2. Der Aufenthalt in der Gefahrenzone, hinterer/mittlerer Klosterberg, Unter-/Ober -Bergli, vorderer/unterer Teil Allmend Alpeli, ist bis auf weiteres verboten.
3. Die Kleintalstrasse wird beim Klosterberg mit einer Gefahrentafel “Hangrutschgefahr” signalisiert.
4. Die Messungen werden bis zum Einwintern fortgesetzt. Sie sind zirka alle zehn Tage bei sichtigem Wetter durchzuführen.
5. Bei Zuwiderhandlung gegen diese Verfügung wird jede Verantwortung abgelehnt.
Foto 16024
Schattigmatthaus mit Stall
In der Schattigmatt findet die Familie von Walter und Maria Herger-Truttmann vom Ober Bergli eine vorläufige Bleibe. Im Stall können sie das Vieh unterstellen. Die Mutter Marie besorgt mit den Kindern das Vieh, während der Vater mit dem Töffli nach Attinghausen zur Arbeit im Steinbruch Gasperini fährt.
Foto Beroldingen (aus Internet)
Rund zwei Jahre ist das Ober Bergli amtliches Sperrgebiet. In dieser Zeit bietet sich der Familie von Walter und Maria Herger-Truttmann die Chance das Gut Beroldingen zu pachten. Beroldingen gehört mitsamt dem Schlösschen dem Fideikomiss. Die Familie Herger-Truttmann zieht 1970 aus dem Isenthal weg und wird Schloss-Bewohner. Walter kann einen ansehnlichen Landwirtschaftsbetrieb führen.
Aber es zieht ihn jeden Sommer ins Isenthal ins Ober Bergli und Alpeli, die noch immer in seinem Besitz sind. Walter kann hier sein Vieh alpen, während seine ältesten Kinder das Heu auf Beroldingen einbringen.
Foto 17986
Das Ober Bergli haben die Besitzer Sepp und Rita Herger-Gisler heute an Sohn Martin Herger verpachtet. Er bewirtschaftet einen Bauernhof auf dem Seelisberg.
Im Bergli wird ein Teil der Wiesen geheut, der andere wird gealpt.

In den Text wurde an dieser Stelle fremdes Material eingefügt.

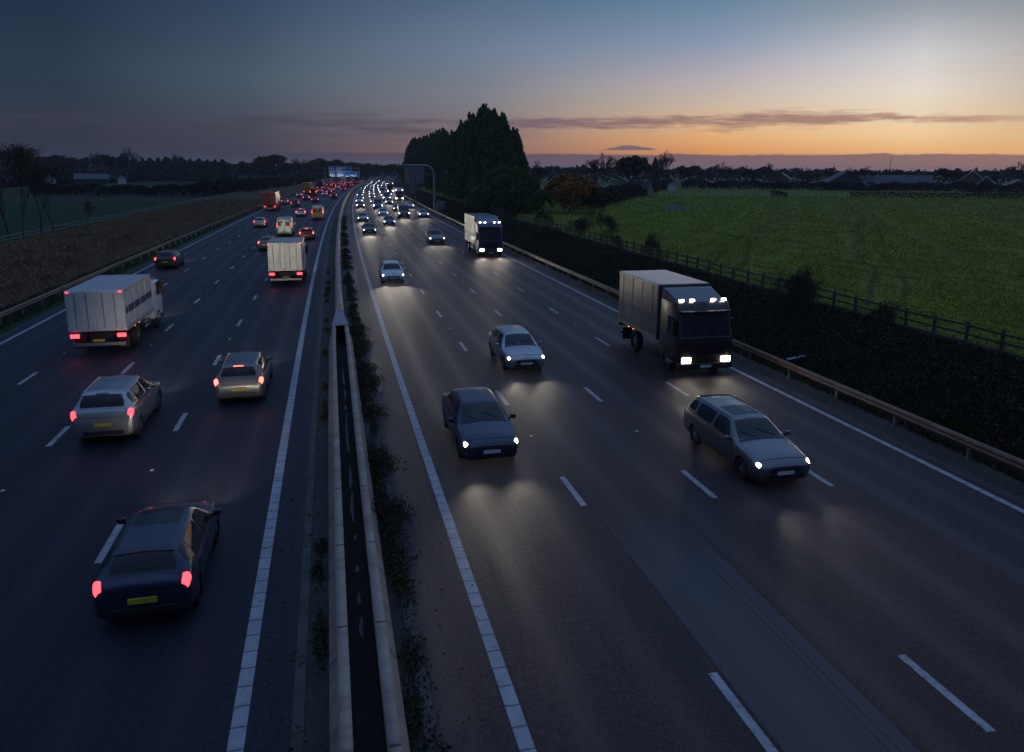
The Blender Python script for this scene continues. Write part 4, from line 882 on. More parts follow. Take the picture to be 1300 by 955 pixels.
def car_parts(kind):
    """dict of shared meshes for one body type"""
    if kind in BODY: return BODY[kind]
    cols={'hatch':HATCH,'saloon':SALOON,'estate':ESTATE,'suv':SUV,'van':VAN}[kind]; S=Shell(cols); van=kind=='van'
    L=cols[0][0]; wy=(cols[3][0]-.02,cols[8][0]+.28+(.9 if van else 0)); wr=.36 if kind=='suv' else (.345 if van else .315); ww=.22
    if kind=='saloon': wy=(wy[0],-1.42)
    if kind=='estate': wy=(wy[0],-1.45)
    if kind=='suv': wy=(wy[0],-1.38)
    if van: wy=(1.95,-1.75)
    xw=cols[6][2]
    V,Fc=S.body(5,4); me=bpy.data.meshes.new('body'); me.from_pydata(V,[],Fc); finish(me,False)
    tmp=bpy.data.objects.new('tmp_body',me); COL.objects.link(tmp)
    cm=MB()
    for y in wy:
        for sg in (-1,1):
            n=28; P=[(x,y+(wr+.055)*math.cos(2*math.pi*i/n),wr+(wr+.055)*math.sin(2*math.pi*i/n)) for x in (sg*(xw-.27),sg*(xw+.3)) for i in range(n)]
            cm.add(P,[(i,(i+1)%n,n+(i+1)%n,n+i) for i in range(n)]+[tuple(range(n))[::-1],tuple(range(n,2*n))])
    cme=cm.mesh('cut'); finish(cme,False); cut=bpy.data.objects.new('tmp_cut',cme); COL.objects.link(cut)
    me.materials.append(M['plastic_black']); cme.materials.append(M['plastic_black']); cme.materials.append(M['plastic_black'])
    for p in cme.polygons: p.material_index=1
    md=tmp.modifiers.new('b','BOOLEAN'); md.object=cut; md.operation='DIFFERENCE'; md.solver='EXACT'; 
    dg=bpy.context.evaluated_depsgraph_get(); ev=tmp.evaluated_get(dg); bmh=bpy.data.meshes.new_from_object(ev,preserve_all_data_layers=True,depsgraph=dg); bmh.name='body'
    bpy.data.objects.remove(tmp); bpy.data.objects.remove(cut)
    while len(bmh.materials)<2: bmh.materials.append(M['plastic_black'])
    for p in bmh.polygons:
        c=p.center
        if max(abs(p.normal.x),0)>=0 and any(abs(math.hypot(c.y-y,c.z-wr)-(wr+.055))<.012 and abs(p.normal.x)<.35 or (abs(abs(c.x)-(xw-.27))<.004 and abs(p.normal.x)>.95) for y in wy): p.material_index=1
        else: p.material_index=0
        p.use_smooth=True
    bmh.set_sharp_from_angle(angle=R(40))
    D={'S':S,'body':bmh,'wr':wr,'ww':ww,'wy':wy,'xw':xw,'L':L,'yr':cols[-1][0],'kind':kind}
    def pat(name,c,off,mirror=False,**k):
        v,f=S.patch(c,off,mirror=mirror,**k); m=bpy.data.meshes.new(name); m.from_pydata(v,[],f); return finish(m,True,50)
    D['windscreen']=pat('windscreen',[(4.10,4.12),(4.90,4.16),(4.90,7.84),(4.10,7.88)],.006,nu=6,nv=12,rnd=.16)
    if not van: D['rear_window']=pat('rear_window',[(8.14,4.16),(8.90,4.16),(8.90,7.84),(8.14,7.84)],.006,nu=5,nv=10,rnd=.3)
    D['sunroof']=pat('sunroof',[(5.25,4.6),(6.4,4.6),(6.4,7.4),(5.25,7.4)],.004,nu=5,nv=8,rnd=.2)
    D['bonnet']=pat('bonnet',[(1.55,3.98),(3.86,3.98),(3.86,8.02),(1.55,8.02)],.006,nu=10,nv=12,rnd=.12)
    for mi in (False,True):
        t='R' if not mi else 'L'
        D['front_window'+t]=pat('side_window',[(4.42,3.14),(5.93,3.14),(5.93,3.88),(4.98,3.88)],.006,mi,nu=8,nv=4,rnd=.12)
        if not van:
            D['rear_window_side'+t]=pat('side_window',[(6.07,3.14),(7.35,3.14),(7.35,3.88),(6.07,3.88)],.006,mi,nu=7,nv=4,rnd=.12)
            D['quarter'+t]=pat('side_window',[(7.48,3.2),(8.25,3.3),(8.05,3.84),(7.48,3.86)],.006,mi,nu=4,nv=3,rnd=.4)
        D['door1'+t]=pat('door',[(4.30,1.75),(5.98,1.55),(5.98,3.04),(4.30,3.0)],.007,mi,nu=12,nv=8,rnd=.05)
        if not van: D['door2'+t]=pat('door',[(6.02,1.55),(7.30,1.9),(7.52,3.04),(6.02,3.04)],.007,mi,nu=10,nv=8,rnd=.08)
        D['head'+t]=pat('headlight',[(.85,2.72),(2.05,3.0),(1.92,3.72),(.92,4.1)],.012,mi,nu=7,nv=6,rnd=.55)
        D['headglow'+t]=pat('lamp_unit',[(.92,2.9),(1.62,3.05),(1.55,3.72),(.96,3.98)],.020,mi,nu=5,nv=5,rnd=.8)
        D['fog'+t]=pat('fog_light',[(.5,1.75),(.9,1.75),(.9,2.1),(.5,2.1)],.010,mi,nu=3,nv=3,rnd=.8)
        if van: D['tail'+t]=pat('taillight',[(9.35,2.75),(10.8,2.75),(10.8,3.45),(9.35,3.45)],.015,mi,nu=4,nv=6,rnd=.3)
        else: D['tail'+t]=pat('taillight',[(8.98,2.75),(10.15,2.7),(10.25,3.75),(9.08,3.75)],.014,mi,nu=6,nv=6,rnd=.45)
    for mi in (False,True):
        t='R' if not mi else 'L'
        D['gap1'+t]=pat('door_gap',[(4.25,1.68),(6.03,1.48),(6.03,3.09),(4.25,3.06)],.0035,mi,nu=12,nv=8,rnd=.05)
        if not van: D['gap2'+t]=pat('door_gap',[(5.98,1.48),(7.35,1.84),(7.57,3.09),(5.98,3.09)],.0030,mi,nu=10,nv=8,rnd=.08)
        D['handle1'+t]=pat('door_handle',[(5.62,2.72),(5.86,2.74),(5.86,2.82),(5.62,2.80)],.028,mi,nu=3,nv=2,rnd=.3)
        if not van: D['handle2'+t]=pat('door_handle',[(7.02,2.74),(7.26,2.76),(7.26,2.84),(7.02,2.82)],.028,mi,nu=3,nv=2,rnd=.3)
        D['sill'+t]=pat('sill_trim',[(3.75,1.02),(8.0,1.02),(8.0,1.22),(3.75,1.22)],.008,mi,nu=10,nv=2,rnd=.05)
        D['wtrim'+t]=pat('window_trim',[(4.36,3.06),(8.3 if not van else 6.0,3.06),(8.3 if not van else 6.0,3.13),(4.36,3.13)],.009,mi,nu=12,nv=1,rnd=0)
        if not van: D['rail'+t]=pat('roof_rail',[(5.2,4.12),(7.8,4.12),(7.8,4.2),(5.2,4.2)],.035,mi,nu=10,nv=1,rnd=0)
    D['bonnet_gap']=pat('bonnet_gap',[(1.50,3.93),(3.93,3.93),(3.93,8.07),(1.50,8.07)],.003,nu=10,nv=12,rnd=.12)
    D['cowl']=pat('cowl_panel',[(3.95,4.1),(4.08,4.1),(4.08,7.9),(3.95,7.9)],.008,nu=2,nv=10,rnd=0)
    D['wiper1']=pat('wiper',[(4.12,5.5),(4.40,4.5),(4.44,4.52),(4.15,5.54)],.022,nu=6,nv=1,rnd=0)
    D['wiper2']=pat('wiper',[(4.12,7.1),(4.42,6.0),(4.46,6.02),(4.15,7.14)],.022,nu=6,nv=1,rnd=0)
    if not van:
        D['hatch_gap']=pat('tailgate_gap',[(9.02,4.02),(10.62,4.10),(10.62,7.90),(9.02,7.98)],.003,nu=8,nv=10,rnd=.15)
        D['tailgate']=pat('tailgate',[(9.06,4.08),(10.56,4.16),(10.56,7.84),(9.06,7.92)],.008,nu=8,nv=10,rnd=.15)
        D['rwiper']=pat('rear_wiper',[(8.80,6.0),(8.72,5.2),(8.69,5.2),(8.76,6.03)],.022,nu=4,nv=1,rnd=0)
        D['brake3']=pat('high_brake_lamp',[(8.04,5.5),(8.10,5.5),(8.10,6.5),(8.04,6.5)],.036,nu=2,nv=5,rnd=.2)
    def bx(name,mat,bevel,*bs):
        b=MB(); 
        for q in bs: b.box(*q)
        m=b.mesh(name,bevel=bevel,seg=2); m.materials.append(mat); return m
    y=L; z0=cols[0][1]; zt=cols[0][9]
    D['grille']=bx('grille',M['plastic_black'],.006,(-.46,.46,y-.05,y+.012,zt-.19,zt-.05),*[(-.44,.44,y+.012,y+.022,zt-.175+.035*k,zt-.165+.035*k) for k in range(4)])
    D['intake']=bx('lower_intake',M['plastic_black'],.006,(-.55,.55,y-.06,y+.01,z0+.005,z0+.10))
    D['plate_front']=bx('number_plate',M['plate_white'],.002,(-.26,.26,y+.005,y+.03,z0+.10,z0+.21))
    yr=cols[-1][0]; zr=cols[-1][1]
    D['plate_rear']=bx('number_plate',M['plate_yellow'],.002,(-.26,.26,yr-.03,yr+.005,cols[-1][5]-.06,cols[-1][5]+.05) if not van else (-.26,.26,yr-.03,yr+.005,.62,.73))
    D['bumper_rear']=bx('rear_bumper',M['plastic_black'],.012,(-.60,.60,yr-.025,yr+.04,zr+.01,zr+.14))
    for sg,t in ((1,'R'),(-1,'L')):
        b=MB(); xm=cols[5][4]; zm=cols[4][5]+.06; ym=cols[4][0]-.30
        b.box(min(sg*(xm+.03),sg*(xm+.20)),max(sg*(xm+.03),sg*(xm+.20)),ym-.05,ym+.07,zm,zm+.14 if not van else zm+.3); m=b.mesh('door_mirror',bevel=.035,seg=3)
        b2=MB(); b2.box(min(sg*(xm-.04),sg*(xm+.08)),max(sg*(xm-.04),sg*(xm+.08)),ym-.03,ym+.03,zm-.005,zm+.04); m2=b2.mesh('mirror_arm'); m2.materials.append(M['plastic_black']); D['mirror'+t]=m; D['arm'+t]=m2
    if van:
        D['rear_door']=[bx('rear_door',M['white_paint'],.01,(-.84,-.008,yr-.02,yr+.02,.42,2.12)),bx('rear_door',M['white_paint'],.01,(.008,.84,yr-.02,yr+.02,.42,2.12))]
        D['rear_glass']=[bx('window',M['glass'],.01,(-.72,-.12,yr-.028,yr-.01,1.35,1.95)),bx('window',M['glass'],.01,(.12,.72,yr-.028,yr-.01,1.35,1.95))]
    else:
        zs0,zs1=cols[9][8],cols[10][8]
        D['spoiler']=pat('roof_spoiler',[(7.85,4.1),(8.12,4.1),(8.12,7.9),(7.85,7.9)],.03,nu=3,nv=10,rnd=.1) if kind!='saloon' else None
    BODY[kind]=D; return D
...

Die Familie Josef und Rita Herger-Gisler, Schattigmatt, Ober Bergli, Alpeli, Musenalp
v.l. Josef / Regina / Vater Josef / Doris / Paul Häcki / Mutter Rita / Martin
Foto 001245 Josef, der zweite Sohn von Rita und Sepp Herger-Gisler, hat 2013 das Alprecht auf Musenalp erwerben können. Das Alpeli (rechts) wird so zur Nebenalp der Musenalp.